Datum uitspraak: 5 maart 2025
AFDELING
BESTUURSRECHTSPRAAK
Uitspraak van de voorzieningenrechter van de Afdeling bestuursrechtspraak van de Raad van State op een verzoek om het treffen van een voorlopige voorziening (artikel 8:81 van de Algemene wet bestuursrecht), met toepassing van artikel 8:83, derde lid, van die wet, hangende het hoger beroep van:
de minister van Asiel en Migratie,
verzoeker,
tegen de uitspraak van de rechtbank Den Haag, zittingsplaats Amsterdam, van 10 januari 2025 in zaak nr.
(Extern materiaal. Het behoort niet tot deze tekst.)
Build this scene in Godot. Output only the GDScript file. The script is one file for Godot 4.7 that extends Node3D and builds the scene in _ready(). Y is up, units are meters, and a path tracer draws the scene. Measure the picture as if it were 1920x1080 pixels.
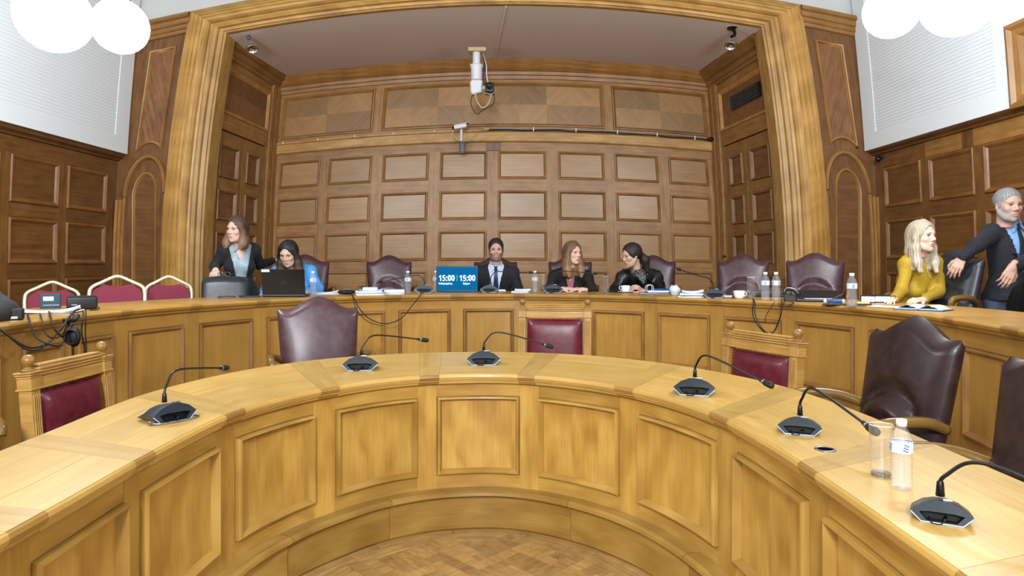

NL23.24892 in het geding tussen:
[vreemdeling 1], [vreemdeling 2], [vreemdeling 3], [vreemdeling 4] en [vreemdeling 5]
en
de minister.
Procesverloop
Bij besluit van 11 september 2020 heeft de staatssecretaris van Justitie en Veiligheid een aanvraag om de vreemdelingen een machtiging tot voorlopig verblijf (hierna: mvv) te verlenen, afgewezen.
Bij besluit van 31 juli 2023 heeft de staatssecretaris het daartegen door de vreemdelingen gemaakte bezwaar opnieuw ongegrond verklaard.
Bij uitspraak van 10 januari 2025 heeft de rechtbank het daartegen door de vreemdelingen ingestelde beroep gegrond verklaard, dat besluit vernietigd, bepaald dat de uitspraak in de plaats komt van het vernietigde besluit en de minister opgedragen om binnen een termijn van vier weken na verzending van de uitspraak de gevraagde mvv’s aan de vreemdelingen te verlenen.
Tegen deze uitspraak heeft de minister hoger beroep ingesteld. Ook heeft hij de voorzieningenrechter verzocht om een voorlopige voorziening te treffen.
De vreemdelingen hebben een schriftelijke uiteenzetting gegeven.
Overwegingen
1.       De minister verzoekt de voorzieningenrechter om de voorlopige voorziening te treffen dat hij de uitspraak van de rechtbank niet hoeft uit te voeren totdat de Afdeling op zijn hoger beroep heeft beslist.
2.       Gelet op de belangen die de minister en de vreemdelingen naar voren hebben gebracht, treft de voorzieningenrechter een voorlopige voorziening.
3.       De minister hoeft geen proceskosten te vergoeden.
Beslissing
De voorzieningenrechter van de Afdeling bestuursrechtspraak van de Raad van State:
bepaalt bij wijze van voorlopige voorziening dat de minister van Asiel en Migratie geen uitvoering hoeft te geven aan de uitspraak van de rechtbank voordat de Afdeling op het hoger beroep heeft beslist.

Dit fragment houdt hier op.